210 cases of sexual abuse in schools eligible for compensation

Limited scope of scheme criticised by abuse survivor Louise O’Keeffe

Louise  O’Keeffe and other abuse survivors have strongly criticised the scope of the compensation scheme, accusing the state of failing to accept its legal responsibility. Photograph: Garrett White/Collins

Louise O’Keeffe and other abuse survivors have strongly criticised the scope of the compensation scheme, accusing the state of failing to accept its legal responsibility. Photograph: Garrett White/Collins

 

The State Claims Agency has identified 210 cases of alleged child sexual abuse in schools, which are eligible for compensation under a Department of Education recompense scheme.

Each individual can apply for a maximum ex-gratia payment of €84,000, leaving the State with a liability of up to €17.6 million.

The scheme was set-up after Louise O’Keeffe won her case in the European Court of Human Rights (ECHR) in January 2014 after a 20-year legal struggle.

It ruled that the state was liable for abuse carried out by her teacher Leo Hickey at Dunderrow National School in west Cork in the 1970s.

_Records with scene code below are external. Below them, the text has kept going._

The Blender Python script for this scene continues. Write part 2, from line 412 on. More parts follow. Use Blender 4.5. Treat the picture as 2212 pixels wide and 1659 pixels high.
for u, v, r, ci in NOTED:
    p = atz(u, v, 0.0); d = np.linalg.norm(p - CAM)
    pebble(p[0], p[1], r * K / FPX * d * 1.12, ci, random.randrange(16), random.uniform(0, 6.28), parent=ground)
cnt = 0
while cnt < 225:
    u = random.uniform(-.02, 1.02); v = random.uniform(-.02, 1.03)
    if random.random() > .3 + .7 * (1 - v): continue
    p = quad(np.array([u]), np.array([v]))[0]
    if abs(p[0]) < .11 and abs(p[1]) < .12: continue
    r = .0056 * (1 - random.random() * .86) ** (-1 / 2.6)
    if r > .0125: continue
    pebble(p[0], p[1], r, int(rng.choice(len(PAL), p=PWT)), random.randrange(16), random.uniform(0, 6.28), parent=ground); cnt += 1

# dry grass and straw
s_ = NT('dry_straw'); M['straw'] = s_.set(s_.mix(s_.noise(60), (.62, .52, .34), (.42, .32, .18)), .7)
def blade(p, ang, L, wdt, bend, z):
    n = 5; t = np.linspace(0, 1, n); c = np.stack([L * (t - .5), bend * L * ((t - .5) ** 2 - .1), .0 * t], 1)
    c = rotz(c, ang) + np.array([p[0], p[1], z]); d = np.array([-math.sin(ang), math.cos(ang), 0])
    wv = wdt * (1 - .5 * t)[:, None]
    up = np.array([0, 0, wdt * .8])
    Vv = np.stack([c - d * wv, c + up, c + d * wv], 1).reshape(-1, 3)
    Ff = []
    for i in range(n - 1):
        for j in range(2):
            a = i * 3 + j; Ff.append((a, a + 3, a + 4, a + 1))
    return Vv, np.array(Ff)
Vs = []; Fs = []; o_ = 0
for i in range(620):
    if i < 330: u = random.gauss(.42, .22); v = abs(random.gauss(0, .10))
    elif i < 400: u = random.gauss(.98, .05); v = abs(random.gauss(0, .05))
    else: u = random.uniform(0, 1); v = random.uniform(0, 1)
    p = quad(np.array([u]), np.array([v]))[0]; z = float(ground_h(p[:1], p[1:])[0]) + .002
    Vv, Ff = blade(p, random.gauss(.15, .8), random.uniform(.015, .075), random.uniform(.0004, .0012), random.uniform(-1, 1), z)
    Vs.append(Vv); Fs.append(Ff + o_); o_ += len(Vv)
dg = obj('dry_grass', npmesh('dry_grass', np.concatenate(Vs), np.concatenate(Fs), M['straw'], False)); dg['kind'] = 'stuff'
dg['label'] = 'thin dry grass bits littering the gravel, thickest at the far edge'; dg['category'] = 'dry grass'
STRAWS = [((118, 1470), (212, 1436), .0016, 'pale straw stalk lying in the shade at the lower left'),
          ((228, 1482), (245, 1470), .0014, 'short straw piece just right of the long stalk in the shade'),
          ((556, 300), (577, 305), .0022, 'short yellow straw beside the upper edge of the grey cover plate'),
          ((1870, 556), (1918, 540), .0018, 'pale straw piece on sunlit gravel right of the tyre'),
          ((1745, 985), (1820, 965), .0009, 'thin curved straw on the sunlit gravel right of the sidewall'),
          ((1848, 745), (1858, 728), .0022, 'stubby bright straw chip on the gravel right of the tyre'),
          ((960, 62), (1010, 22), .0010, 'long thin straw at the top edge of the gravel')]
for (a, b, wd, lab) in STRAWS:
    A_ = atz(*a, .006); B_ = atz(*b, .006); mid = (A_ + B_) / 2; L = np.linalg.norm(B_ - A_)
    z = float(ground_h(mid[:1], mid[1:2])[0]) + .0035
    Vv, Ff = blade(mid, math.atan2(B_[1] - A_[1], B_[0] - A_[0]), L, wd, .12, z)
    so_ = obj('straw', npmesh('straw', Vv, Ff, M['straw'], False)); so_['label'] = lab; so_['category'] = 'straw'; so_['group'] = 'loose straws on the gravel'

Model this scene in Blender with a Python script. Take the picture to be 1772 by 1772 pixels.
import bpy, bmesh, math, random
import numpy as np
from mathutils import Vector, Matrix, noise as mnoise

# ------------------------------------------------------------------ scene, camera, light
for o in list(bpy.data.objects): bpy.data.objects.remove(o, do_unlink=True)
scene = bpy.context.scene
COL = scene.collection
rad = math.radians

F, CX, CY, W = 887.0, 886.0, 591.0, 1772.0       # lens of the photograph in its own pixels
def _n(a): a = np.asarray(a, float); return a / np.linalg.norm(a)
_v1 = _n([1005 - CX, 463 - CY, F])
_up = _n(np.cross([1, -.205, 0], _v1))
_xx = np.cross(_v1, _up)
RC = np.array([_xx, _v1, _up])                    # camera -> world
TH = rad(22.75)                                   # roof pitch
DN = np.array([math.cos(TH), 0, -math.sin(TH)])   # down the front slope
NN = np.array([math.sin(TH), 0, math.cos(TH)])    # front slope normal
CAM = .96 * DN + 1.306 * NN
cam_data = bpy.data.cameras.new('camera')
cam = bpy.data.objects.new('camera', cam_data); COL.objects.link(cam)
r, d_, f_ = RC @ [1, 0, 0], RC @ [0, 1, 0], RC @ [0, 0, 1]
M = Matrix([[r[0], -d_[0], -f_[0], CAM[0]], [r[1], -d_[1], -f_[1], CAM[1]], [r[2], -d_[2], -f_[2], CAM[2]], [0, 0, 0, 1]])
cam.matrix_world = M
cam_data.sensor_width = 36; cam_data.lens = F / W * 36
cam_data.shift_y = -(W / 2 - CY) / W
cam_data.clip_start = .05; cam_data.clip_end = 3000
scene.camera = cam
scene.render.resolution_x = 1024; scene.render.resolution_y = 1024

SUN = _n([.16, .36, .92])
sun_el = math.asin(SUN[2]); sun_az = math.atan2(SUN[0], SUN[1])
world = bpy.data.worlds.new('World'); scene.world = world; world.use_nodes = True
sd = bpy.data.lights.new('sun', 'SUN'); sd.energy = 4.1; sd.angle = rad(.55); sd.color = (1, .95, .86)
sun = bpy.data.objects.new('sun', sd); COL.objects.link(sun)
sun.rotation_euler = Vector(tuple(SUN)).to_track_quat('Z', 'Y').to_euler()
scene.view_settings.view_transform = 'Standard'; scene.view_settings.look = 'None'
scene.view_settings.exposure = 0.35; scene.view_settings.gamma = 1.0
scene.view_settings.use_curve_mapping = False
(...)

Ms O’Keeffe and other abuse survivors have strongly criticised the scope of the compensation scheme, accusing the state of failing to accept its legal responsibility.

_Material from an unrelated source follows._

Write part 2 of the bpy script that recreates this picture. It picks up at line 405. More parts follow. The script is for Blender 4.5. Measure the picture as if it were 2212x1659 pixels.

Survivors of abuse can qualify only where it is shown that the school authorities failed to take action in response to a complaint of abuse.

The scheme will also only apply to abuse that took place prior to 1991, when child protection measures were introduced, subject to the statute of limitations.

Some 45 cases against the State were outstanding in 2014, while a further 90 were withdrawn after the department threatened to pursue them for legal costs.

Last December, applicants were asked to come forward again, producing the updated total of 210 cases.

The department indicated that this would be the upper limit, saying “it is expected that there will be cases that will not satisfy the criteria”.

The maximum settlement payment is based on Ms O’Keeffe’s award of €30,000 from the European Court of Human Rights (ECHR), combined with the €54,000 she received from Criminal Inquiries Compensation Tribunal.

A “specified amount” for legal costs will also be paid.

Ms O’Keeffe has criticised the scale of the offer, saying the €30,000 award from the ECHR “wasn’t compensation for sexual abuse; it was compensation for the lack of protection for me as a child in a national school”.

While the payment figure was agreed last December, Minister for Education Jan O’Sullivan said the Government had now formally approved the package and the relevant conditions.

An updated action plan has also been lodged with the ECHR to comply with its judgement.

Ms O’Sullivan said: “While there is no legal obligation on the State to address the situation of these survivors, I believe that the approach adopted is fair and balanced in addressing the position of these survivors.”

The Minister added that in making these ex-gratia offers the state was not covering the liability of the perpetrators, school patrons or other co-defendants. She pointed out that in the O’Keeffe case, no claim was made against the school manager or patron.

The Minister re-iterated her apology “to all those who were sexually abused as school children for the horrific abuse which was inflicted upon them, and for our collective failure to protect them”.